» TASK DETAILS:
State how many lines of the entries hold the string "script", and output nothing but that count.

» MATERIAL FOR THIS EXERCISE:
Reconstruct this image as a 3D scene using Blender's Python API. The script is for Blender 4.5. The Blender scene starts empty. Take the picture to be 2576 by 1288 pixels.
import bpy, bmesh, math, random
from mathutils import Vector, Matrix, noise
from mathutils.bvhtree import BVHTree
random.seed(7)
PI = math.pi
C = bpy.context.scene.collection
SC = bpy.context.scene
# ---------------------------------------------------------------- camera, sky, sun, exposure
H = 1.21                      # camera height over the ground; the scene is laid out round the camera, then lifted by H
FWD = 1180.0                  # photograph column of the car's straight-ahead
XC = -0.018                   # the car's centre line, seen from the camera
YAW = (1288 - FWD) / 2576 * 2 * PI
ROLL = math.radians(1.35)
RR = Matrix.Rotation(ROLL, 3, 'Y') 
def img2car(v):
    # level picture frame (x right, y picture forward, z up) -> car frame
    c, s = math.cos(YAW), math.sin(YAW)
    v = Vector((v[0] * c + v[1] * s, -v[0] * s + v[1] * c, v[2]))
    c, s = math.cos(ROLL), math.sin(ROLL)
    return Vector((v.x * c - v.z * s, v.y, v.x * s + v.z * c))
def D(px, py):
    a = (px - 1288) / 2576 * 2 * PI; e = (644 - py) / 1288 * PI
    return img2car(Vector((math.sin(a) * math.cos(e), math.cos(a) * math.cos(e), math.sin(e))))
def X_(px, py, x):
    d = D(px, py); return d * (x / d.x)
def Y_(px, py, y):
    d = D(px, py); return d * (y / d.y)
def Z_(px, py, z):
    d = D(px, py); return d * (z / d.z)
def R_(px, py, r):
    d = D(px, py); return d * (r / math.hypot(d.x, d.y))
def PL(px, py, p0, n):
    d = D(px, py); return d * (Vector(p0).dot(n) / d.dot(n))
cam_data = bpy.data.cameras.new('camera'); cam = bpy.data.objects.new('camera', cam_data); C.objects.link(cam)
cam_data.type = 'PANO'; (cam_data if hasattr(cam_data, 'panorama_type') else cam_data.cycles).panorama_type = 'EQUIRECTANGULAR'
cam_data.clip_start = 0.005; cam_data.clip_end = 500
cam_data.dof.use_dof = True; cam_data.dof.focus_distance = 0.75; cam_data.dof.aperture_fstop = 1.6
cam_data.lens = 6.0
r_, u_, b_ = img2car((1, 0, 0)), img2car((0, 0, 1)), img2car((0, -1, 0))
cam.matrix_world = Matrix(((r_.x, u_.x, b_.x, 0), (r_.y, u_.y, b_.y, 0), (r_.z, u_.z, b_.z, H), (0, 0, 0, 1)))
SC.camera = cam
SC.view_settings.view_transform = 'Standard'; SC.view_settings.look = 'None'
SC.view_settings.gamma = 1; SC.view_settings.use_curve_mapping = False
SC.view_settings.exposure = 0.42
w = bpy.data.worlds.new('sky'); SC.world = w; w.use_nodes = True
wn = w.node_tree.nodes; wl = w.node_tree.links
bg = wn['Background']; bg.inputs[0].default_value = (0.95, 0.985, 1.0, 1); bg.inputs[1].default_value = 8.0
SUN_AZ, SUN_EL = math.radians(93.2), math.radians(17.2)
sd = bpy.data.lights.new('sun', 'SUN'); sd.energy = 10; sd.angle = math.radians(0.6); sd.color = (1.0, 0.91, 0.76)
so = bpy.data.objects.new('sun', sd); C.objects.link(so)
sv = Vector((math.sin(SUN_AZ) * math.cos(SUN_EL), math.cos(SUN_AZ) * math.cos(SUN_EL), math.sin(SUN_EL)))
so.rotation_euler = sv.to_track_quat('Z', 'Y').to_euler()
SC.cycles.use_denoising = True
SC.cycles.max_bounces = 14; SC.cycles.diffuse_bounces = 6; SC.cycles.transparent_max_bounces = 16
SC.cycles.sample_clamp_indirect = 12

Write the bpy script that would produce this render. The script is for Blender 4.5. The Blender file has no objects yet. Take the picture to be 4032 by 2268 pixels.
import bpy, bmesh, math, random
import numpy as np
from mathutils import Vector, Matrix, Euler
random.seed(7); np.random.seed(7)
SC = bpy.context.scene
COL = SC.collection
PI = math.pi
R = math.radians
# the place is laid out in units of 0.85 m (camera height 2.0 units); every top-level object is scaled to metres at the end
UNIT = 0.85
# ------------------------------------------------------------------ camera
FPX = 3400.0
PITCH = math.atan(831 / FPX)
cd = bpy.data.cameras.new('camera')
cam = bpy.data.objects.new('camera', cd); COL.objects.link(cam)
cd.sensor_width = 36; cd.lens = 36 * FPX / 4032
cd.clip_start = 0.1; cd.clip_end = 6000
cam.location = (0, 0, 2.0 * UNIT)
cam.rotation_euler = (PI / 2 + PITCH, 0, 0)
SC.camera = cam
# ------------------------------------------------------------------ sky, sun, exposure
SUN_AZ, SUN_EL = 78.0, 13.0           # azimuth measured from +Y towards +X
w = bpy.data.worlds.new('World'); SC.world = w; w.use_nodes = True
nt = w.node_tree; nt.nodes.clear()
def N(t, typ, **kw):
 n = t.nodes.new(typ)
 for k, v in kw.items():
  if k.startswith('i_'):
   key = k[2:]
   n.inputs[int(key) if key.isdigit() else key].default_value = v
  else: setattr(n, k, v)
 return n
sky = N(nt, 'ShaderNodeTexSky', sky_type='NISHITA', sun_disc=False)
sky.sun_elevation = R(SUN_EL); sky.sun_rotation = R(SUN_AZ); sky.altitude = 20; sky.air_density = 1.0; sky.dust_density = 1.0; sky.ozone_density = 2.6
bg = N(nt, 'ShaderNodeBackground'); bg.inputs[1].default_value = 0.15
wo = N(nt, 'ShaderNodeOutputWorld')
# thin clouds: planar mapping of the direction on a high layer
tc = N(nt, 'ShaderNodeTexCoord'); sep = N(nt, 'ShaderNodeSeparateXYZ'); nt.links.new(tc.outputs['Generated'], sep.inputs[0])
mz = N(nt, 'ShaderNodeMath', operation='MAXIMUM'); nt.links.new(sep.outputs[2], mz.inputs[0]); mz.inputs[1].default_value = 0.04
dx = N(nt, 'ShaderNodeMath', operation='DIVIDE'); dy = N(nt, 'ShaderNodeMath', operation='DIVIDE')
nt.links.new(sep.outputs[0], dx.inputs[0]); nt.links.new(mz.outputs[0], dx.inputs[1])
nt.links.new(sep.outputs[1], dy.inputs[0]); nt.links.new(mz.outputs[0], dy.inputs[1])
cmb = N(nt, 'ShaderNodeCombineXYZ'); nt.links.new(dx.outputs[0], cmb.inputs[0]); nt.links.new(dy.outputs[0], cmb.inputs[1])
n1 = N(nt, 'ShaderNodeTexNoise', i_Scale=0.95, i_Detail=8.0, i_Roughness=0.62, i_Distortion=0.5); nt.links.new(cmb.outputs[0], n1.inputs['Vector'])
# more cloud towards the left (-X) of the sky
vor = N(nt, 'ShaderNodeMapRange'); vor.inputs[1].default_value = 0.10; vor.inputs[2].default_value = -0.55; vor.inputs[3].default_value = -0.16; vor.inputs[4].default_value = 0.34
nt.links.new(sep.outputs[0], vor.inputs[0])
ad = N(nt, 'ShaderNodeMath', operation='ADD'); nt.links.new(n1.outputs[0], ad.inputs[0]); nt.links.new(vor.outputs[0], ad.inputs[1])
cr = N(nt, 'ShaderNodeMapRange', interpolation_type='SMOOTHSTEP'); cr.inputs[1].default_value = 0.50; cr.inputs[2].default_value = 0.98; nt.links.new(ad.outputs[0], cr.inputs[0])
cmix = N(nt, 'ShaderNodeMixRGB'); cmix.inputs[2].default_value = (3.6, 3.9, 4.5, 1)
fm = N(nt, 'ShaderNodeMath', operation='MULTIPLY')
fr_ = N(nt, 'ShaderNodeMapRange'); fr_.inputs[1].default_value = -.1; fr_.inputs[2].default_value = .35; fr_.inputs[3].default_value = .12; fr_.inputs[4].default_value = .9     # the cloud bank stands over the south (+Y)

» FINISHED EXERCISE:
2